WikiLeaks just released new files to several U.S. and foreign papers. These latest ones came from the Guantanamo detention center, the U.S. army base located in Cuba.

The files cover from 2002 when the center opened, up to 2009, and concern 750 of the 779 people detained there, accused of links with al-Qaeda and the Afghan Taliban.

In the final reckoning, the detention center classed 220 of these detainees in the category of dangerous terrorists, 380 were considered simply to be generally affiliated with the Taliban and 150 were classified as either victims of the settling of scores, arrested on the basis of false information obtained under torture, or simply present at the wrong time in the wrong place ... whom their jailers finally recognized as innocent.

For example, the press cites the case of a poor Afghan farmer who spent two years in Guantanamo because he had the same name as a Taliban warlord. A Sudanese cameraman for al Jazeera was detained for six years for interrogation ... about his training by the TV station and its supposed links with terrorist organizations. An Afghan shepherd, captured near a terrorist act, was recognized as innocent after three years. Missing travel documents, having a calculator, even wearing a certain brand watch, which supposedly was used by al-Qaeda for its attacks–these were all justifications for imprisonment. Only after years of detention and inhuman treatment were some of these detainees freed.

During Obama’s election campaign in 2008 and when taking office in January 2009, he pledged to shut the detention center within a year. At the beginning he even suspended exceptional military tribunals. These promises have been forgotten.

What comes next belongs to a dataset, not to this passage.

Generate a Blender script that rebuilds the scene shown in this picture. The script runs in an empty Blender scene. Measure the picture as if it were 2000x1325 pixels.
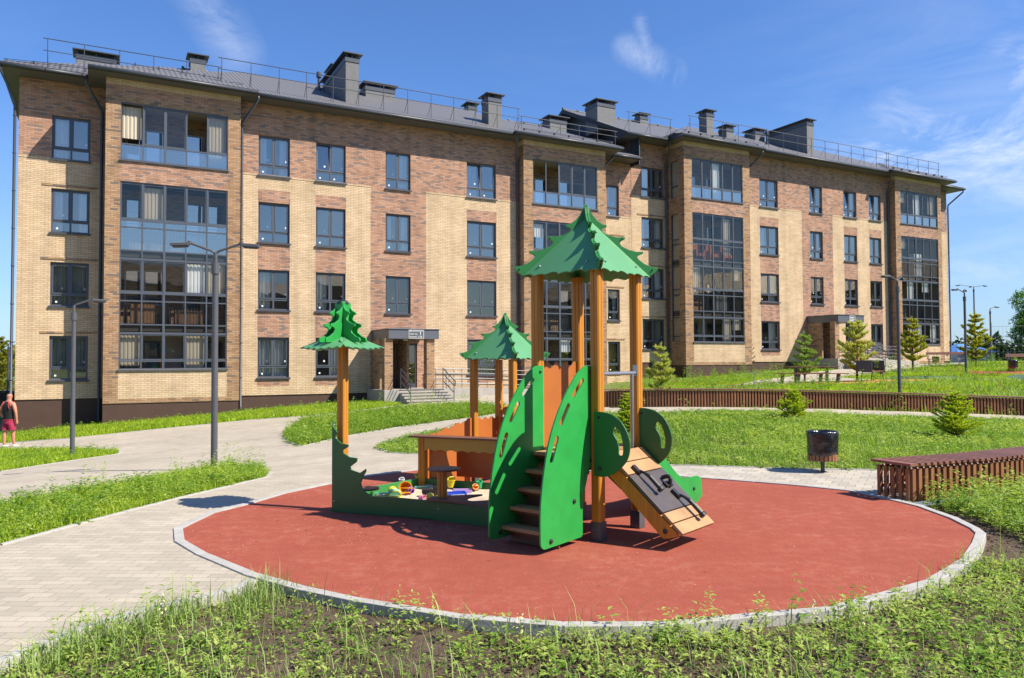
import bpy, bmesh, math, random
import numpy as np
from mathutils import Vector, Matrix
from mathutils.geometry import delaunay_2d_cdt
random.seed(7); rng = np.random.default_rng(11)
S = bpy.context.scene
COL = S.collection
pi = math.pi
# ------------------------------------------------------------------ camera
FPX, PIT, ROLL, TH, CD, CZ = 1500., .0304, -.0048, 1.0832, 34.981, 1.62
cp_, sp_, cr_, sr_ = math.cos(PIT), math.sin(PIT), math.cos(ROLL), math.sin(ROLL)
FW = np.array([0, cp_, sp_]); u0 = np.array([0, -sp_, cp_]); r0 = np.array([1., 0, 0])
RT = cr_*r0+sr_*u0; UP = -sr_*r0+cr_*u0; CO = np.array([0, 0, CZ])
cam = bpy.data.cameras.new('camera'); co = bpy.data.objects.new('camera', cam); COL.objects.link(co)
cam.sensor_width = 36; cam.lens = FPX/2000*36; cam.clip_start = .05; cam.clip_end = 3000
M = Matrix.Identity(4)
for i in range(3):
    M[i][0], M[i][1], M[i][2], M[i][3] = RT[i], UP[i], -FW[i], CO[i]
co.matrix_world = M; S.camera = co
#
S.render.resolution_x = 1024; S.render.resolution_y = 678
# ------------------------------------------------------------------ sky and sun
SU = Vector((.943, -.333, 0)).normalized(); EL = math.radians(46.5)
sund = Vector((SU.x*math.cos(EL), SU.y*math.cos(EL), math.sin(EL)))
W = bpy.data.worlds.new('World'); S.world = W; W.use_nodes = True
nt = W.node_tree; nt.nodes.clear(); N = nt.nodes.new; LK = nt.links.new
sky = N('ShaderNodeTexSky'); sky.sky_type = 'NISHITA'; sky.sun_disc = False
sky.sun_elevation = EL; sky.sun_rotation = math.atan2(SU.x, SU.y)
sky.air_density = 1.15; sky.dust_density = .35; sky.ozone_density = 2.2; sky.altitude = 200
tc = N('ShaderNodeTexCoord'); mp = N('ShaderNodeMapping'); mp.inputs['Scale'].default_value = (1.3, 1.3, 5.5)
mp.inputs['Rotation'].default_value = (.12, .25, .3); mp.inputs['Location'].default_value = (.37, .11, .2)
LK(tc.outputs['Generated'], mp.inputs['Vector'])
n1 = N('ShaderNodeTexNoise'); n1.inputs['Scale'].default_value = 2.1; n1.inputs['Detail'].default_value = 9
n1.inputs['Roughness'].default_value = .62; n1.inputs['Distortion'].default_value = .5
LK(mp.outputs[0], n1.inputs['Vector'])
rp = N('ShaderNodeValToRGB'); rp.color_ramp.elements[0].position = .53; rp.color_ramp.elements[1].position = .82
LK(n1.outputs['Fac'], rp.inputs[0])
# more cloud towards the right of the view and near the horizon
sx = N('ShaderNodeSeparateXYZ'); LK(tc.outputs['Generated'], sx.inputs[0])
def mth(op, a, b=None, c=None, nt_=None):
    n = (nt_ or nt).nodes.new('ShaderNodeMath'); n.operation = op
    for i, v in enumerate((a, b, c)):
        if v is None: continue
        if isinstance(v, (int, float)): n.inputs[i].default_value = v
        else: (nt_ or nt).links.new(v, n.inputs[i])
    return n.outputs[0]
def mrange(v, a, b, c, d, nt_=None):
    n = (nt_ or nt).nodes.new('ShaderNodeMapRange'); (nt_ or nt).links.new(v, n.inputs[0])
    for i, q in enumerate((a, b, c, d)): n.inputs[i+1].default_value = q
    return n.outputs[0]
right = mrange(sx.outputs['X'], .28, .55, .22, 1.)
hi = mrange(sx.outputs['Z'], .12, .42, 1., .35)
cf = mth('MULTIPLY', mth('MULTIPLY', mth('MULTIPLY', rp.outputs[0], right), hi), .45)
n3 = N('ShaderNodeTexNoise'); n3.inputs['Scale'].default_value = 5.5; n3.inputs['Detail'].default_value = 10; n3.inputs['Roughness'].default_value = .66; n3.inputs['Distortion'].default_value = 1.2
mp3 = N('ShaderNodeMapping'); mp3.inputs['Scale'].default_value = (1, 1, 2.4); LK(tc.outputs['Generated'], mp3.inputs[0]); LK(mp3.outputs[0], n3.inputs['Vector'])
wsp = mrange(n3.outputs['Fac'], .40, .68, 0, 1)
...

The detention center, which hasn’t received new prisoners since 2007, still functions. 172 people are still detained there, the majority since it opened. The exceptional military tribunals have resumed. Of the 172 detained who remain, 33 are going to be judged for war crimes, a hundred sent back to their country or sent to a third country for detention, and the others will be imprisoned indefinitely without a trial. From Bush to Obama, state barbarism continues.